The cockpit of RC101B.

The cockpit of RC101B.

The changes were primarily intended prevented the cars from suddenly bottoming out, which at that time was believed to be the reason for Senna's crash. Adding insult to injury, the raised floor area was fitted with a 10mm wooden plank.

The slab of wood was designed to act as a skid plate, allowing FISA officials to easily check if cars were running illegally low. At the 1994 Belgian Grand Prix the plate took its first victim by disqualifying Michael Schumacher, denying him the win.

The stepped bottom and wooden skid plate found their way onto the RC101B

The stepped bottom and wooden skid plate found their way onto the RC101B

Honda's weekend warriors continued to follow these developments, and applied them to chassis RC101B accordingly. Their continued efforts resulted in the car receiving a 3.0L version of the Mugen V10 in in compliance with 1995 engine rules and the eventual adoption of grooved tires. The many technical changes during these turbulent years helped to keep Honda's eager engineers busy, but the car remained an unofficial after hours project.

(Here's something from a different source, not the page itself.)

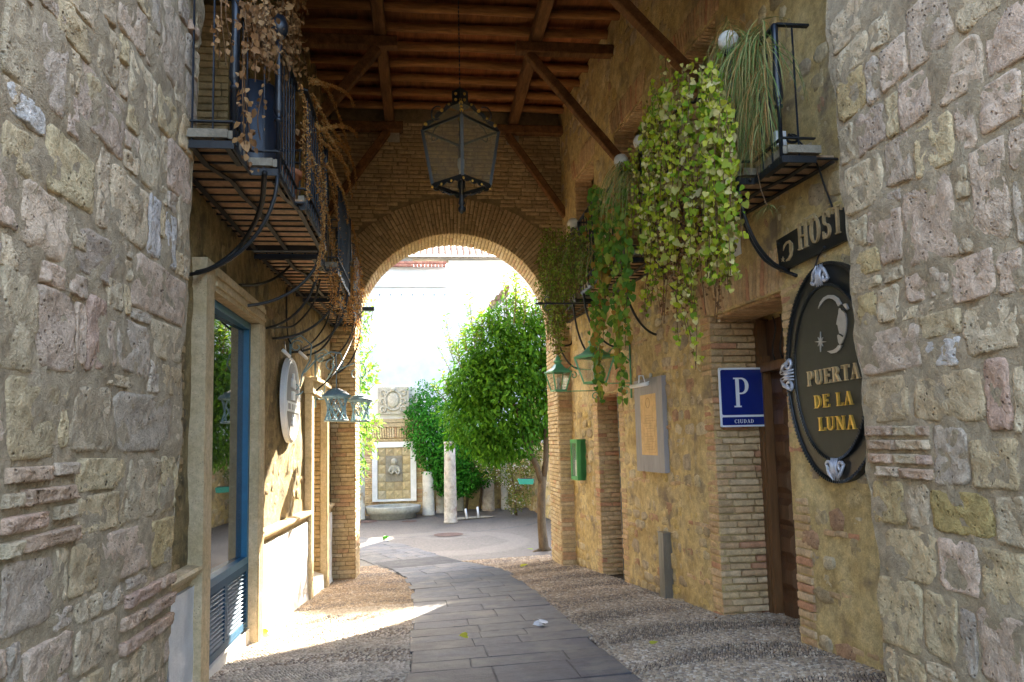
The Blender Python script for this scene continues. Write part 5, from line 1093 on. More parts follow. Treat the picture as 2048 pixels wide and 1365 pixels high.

Eventually Honda's appetite for Formula One began to build again, so the RC101B was left alone. The focus shifted towards preparing a brand new machine for the 1999 Formula One season. With the black ops projects having outlived their usefulness, they were set to be destroyed a number of times.

But each time Honda refrained from crushing their loyal employees' hard work. In the end RC101 and RC101B were donated to the Honda Collection Hall at Twin Ring Motegi Circuit, where they reside to this day.

RC101 and RC101B together at the Honda Collection Hall.

RC101 and RC101B together at the Honda Collection Hall.

Honda's RC-F1 program was born from the pure unadulterated dedication and enthusiasm of its technical staff. The desire to build their very own complete F1 design was their sole motivator. In their free time, they managed to create some truly stunning machines.

Sadly, the nature of this rather expensive hobby by definition prevented their designs from reaching the competitive world they had been intended for. Honda's management toiled around with the idea for far too long, but made good use of the continued F1-involvement of its engineers. Keeping the RC101B up to date had given them a head start in designing their first official Formula One challenger in 31 years, the RA099.